COLORBEARER OF ATHENS, GEORGIA LOCALLY OWNED SINCE 1987
December 18, 2012

Big Change for Downtown Athens

After a closed-door meeting, Athens Downtown Development Authority Executive Director Kathryn Lookofsky says she's resigning.

Kathryn Lookofsky will be out in June after seven years as executive director of the Athens Downtown Development Authority.

 

During an ADDA board meeting Tuesday morning, Lookofsky opted to leave at the end of her contract, which expires June 30, according to Chairwoman Erica Cascio. "The outcome was, she isn't going to seek to extend her contract," said Cascio, the owner of Square One Fish Co.

 

Lookofsky confirmed she resigned in an email Tuesday night, "I truly love Downtown Athens and the Athens community," she said. "I am very happy to have had a chance to serve this great community and am very excited about the future of Downtown Athens. I currently have no plans, but I would love to stay in the area."

 

Other board members either didn't respond to requests for comment or referred questions to Cascio, who said she couldn't discuss most of what happened during the approximately two-hour meeting.

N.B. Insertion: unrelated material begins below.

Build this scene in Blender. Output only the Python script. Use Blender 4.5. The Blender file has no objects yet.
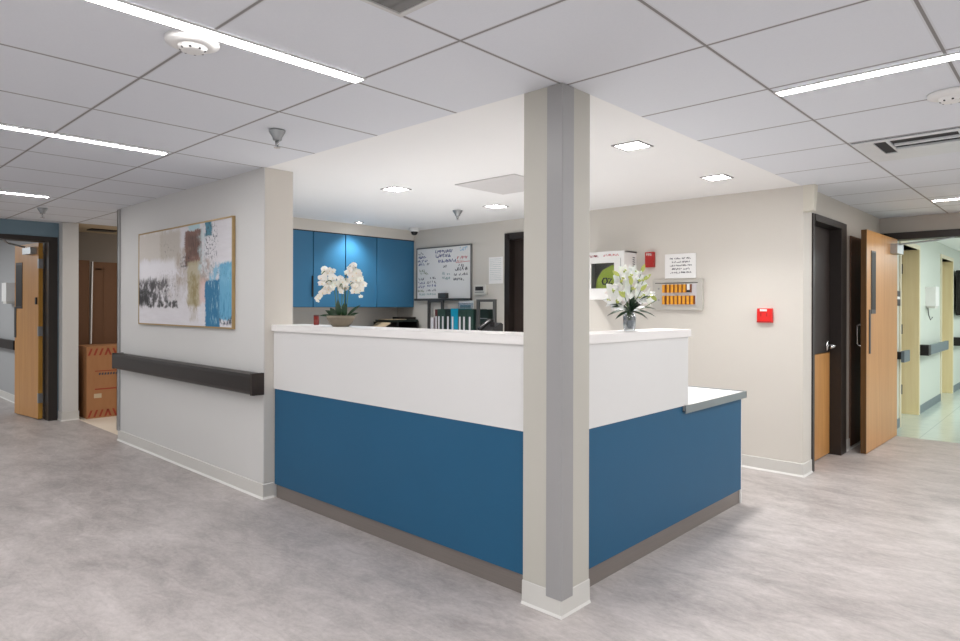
import bpy, bmesh, math, random
from mathutils import Vector, Matrix
rng = random.Random(7)
COL = bpy.context.scene.collection
PI = math.pi

# ------------------------------------------------------------------ materials
def nd(nt, t, **kw):
    n = nt.nodes.new(t)
    for k, v in kw.items(): setattr(n, k, v)
    return n
def new_mat(name):
    m = bpy.data.materials.new(name); m.use_nodes = True
    nt = m.node_tree; b = nt.nodes['Principled BSDF']
    return m, nt, b
def math_node(nt, op, a, b=None, c=None, clamp=False):
    n = nd(nt, 'ShaderNodeMath', operation=op, use_clamp=clamp)
    for i, v in enumerate((a, b, c)):
        if v is None: continue
        if isinstance(v, (int, float)): n.inputs[i].default_value = v
        else: nt.links.new(v, n.inputs[i])
    return n.outputs[0]
def mixc(nt, fac, a, b, blend='MIX'):
    n = nd(nt, 'ShaderNodeMix', data_type='RGBA', blend_type=blend)
    if isinstance(fac, (int, float)): n.inputs[0].default_value = fac
    else: nt.links.new(fac, n.inputs[0])
    for i, v in ((6, a), (7, b)):
        if isinstance(v, tuple): n.inputs[i].default_value = (*v[:3], 1)
        else: nt.links.new(v, n.inputs[i])
    return n.outputs[2]
def noise(nt, vec, scale, detail=4, rough=.55, dist=0):
    n = nd(nt, 'ShaderNodeTexNoise'); n.inputs['Scale'].default_value = scale
    n.inputs['Detail'].default_value = detail; n.inputs['Roughness'].default_value = rough
    n.inputs['Distortion'].default_value = dist
    if vec is not None: nt.links.new(vec, n.inputs['Vector'])
    return n
def objvec(nt, scale=(1, 1, 1)):
    t = nd(nt, 'ShaderNodeTexCoord'); mp = nd(nt, 'ShaderNodeMapping')
    mp.inputs['Scale'].default_value = scale
    nt.links.new(t.outputs['Object'], mp.inputs[0]); return mp.outputs[0]
def srgb(r, g, b):
    f = lambda c: (c/255/12.92 if c/255 <= .04045 else ((c/255+.055)/1.055)**2.4)
    return (f(r), f(g), f(b))
def bump(nt, b, h, strength=.2, dist=.01):
    n = nd(nt, 'ShaderNodeBump'); n.inputs['Strength'].default_value = strength; n.inputs['Distance'].default_value = dist
    nt.links.new(h, n.inputs['Height']); nt.links.new(n.outputs[0], b.inputs['Normal'])
def mat(name, col, rough=.5, metal=0, var=.06, scale=6, bmp=0, stretch=(1, 1, 1), **kw):
    m, nt, b = new_mat(name)
    v = objvec(nt, stretch); n = noise(nt, v, scale)
    dk = tuple(c*(1-var) for c in col); lt = tuple(min(1, c*(1+var)) for c in col)
    nt.links.new(mixc(nt, n.outputs[0], dk, lt), b.inputs['Base Color'])
    b.inputs['Roughness'].default_value = rough; b.inputs['Metallic'].default_value = metal
    for k, val in kw.items(): b.inputs[k.replace('_', ' ')].default_value = val
    if bmp: bump(nt, b, n.outputs[0], bmp)
    return m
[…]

All but a few minutes were closed to the public, as Georgia law allows for personnel discussions. "The rest of it was all privileged, personnel," Cascio said. "I can't discuss it."

Lookofsky was scheduled for a performance review last week, but the ADDA board postponed it because two members, Mayor Nancy Denson and Commissioner Mike Hamby, had to leave for another meeting, leaving the group without a quorum. 

An entirely different ADDA board—all seven members have since turned over—hired Lookofsky away from a similar position in Jonesboro in 2006 to replace Art Jackson. At the time, board members praised her enthusiasm and people skills. Since then, she has relentlessly championed a downtown master plan, buying local and downtown activities like the Athens Farmers Market. But keeping diverse constituents like retailers and bar owners or college students and older visitors happy is no easy task. And downtown has continued to struggle with familiar problems, notably cleanliness and parking. Some board members have accused Lookofsky of not being active enough in solving those problems.

The ADDA board will discuss hiring a new executive director at its January meeting, Cascio said. "We're pretty sure it's going to be a lengthy process," she said. "We have six-and-a-half months to get it done."